Presenters
Lavinia Marin
Kind of session / presentation

Becoming oneself online. User self-formation and formative agency on Social Media platforms

Social media platforms often function as repositories of our past selves by confronting us with our digital traces and what these say about who we used to be. The digital traces we leave all over the Internet, such as posts and images, comments, and reposts on social media, help us realize just how much we have changed in time. Yet social media platforms (abbreviated as SMPs from now on) do not merely document our self-transformation in time through their archival features; these are also environments that enable the very transformation of the self, spaces where our current selves slowly change into our future selves. This presentation proposes a normative framework for evaluating social media platforms as environments fostering self-formation for their human users. Social media platforms actively facilitate self-transformation, by shaping users’ present and future identities. Unlike offline social environments, social media platforms offer opportunities for redesign and value embedding, potentially steering users’ self-transformation in more intentional ways. The presentation puts forth a nuanced understanding of agency in self-transformation, proposing the situated concept of formative agency.
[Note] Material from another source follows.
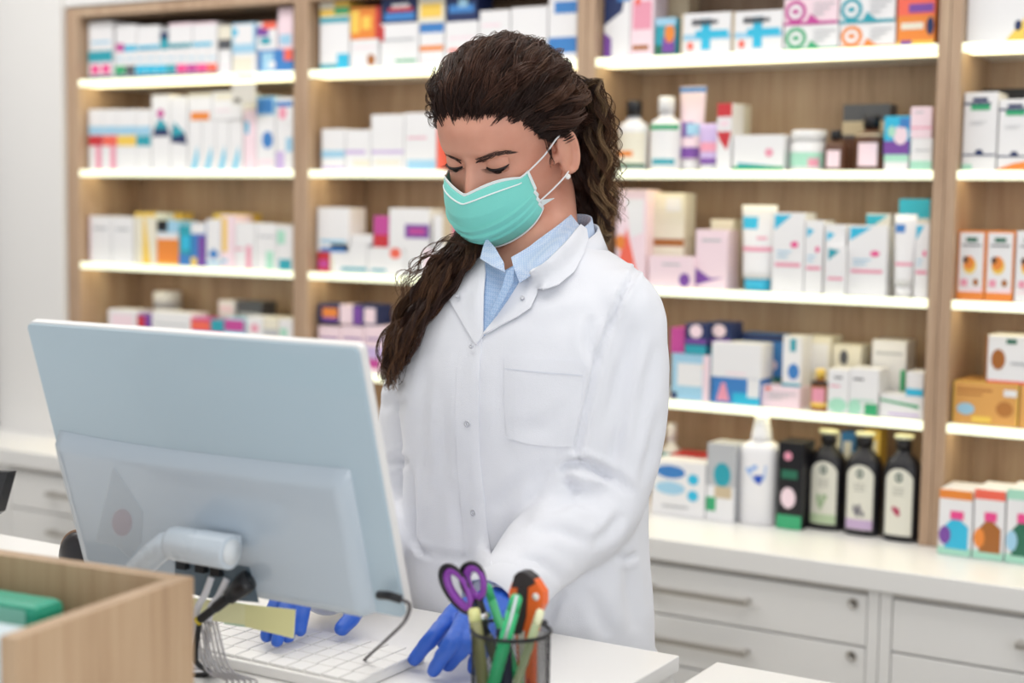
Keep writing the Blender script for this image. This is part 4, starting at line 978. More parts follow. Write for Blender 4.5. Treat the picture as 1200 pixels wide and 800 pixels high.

The taxonomy uses three dimensions to map social media platforms’ suitability for fostering or hindering self-transformation processes by looking at kinds of formative agency fostered for users, dimensions of the self changed, and at the modal spaces opened up for users. This normative taxonomy provides a foundation for evaluating SMPs’ role in shaping users’ identities, acknowledging the complex interplay between digital environments and individual agency.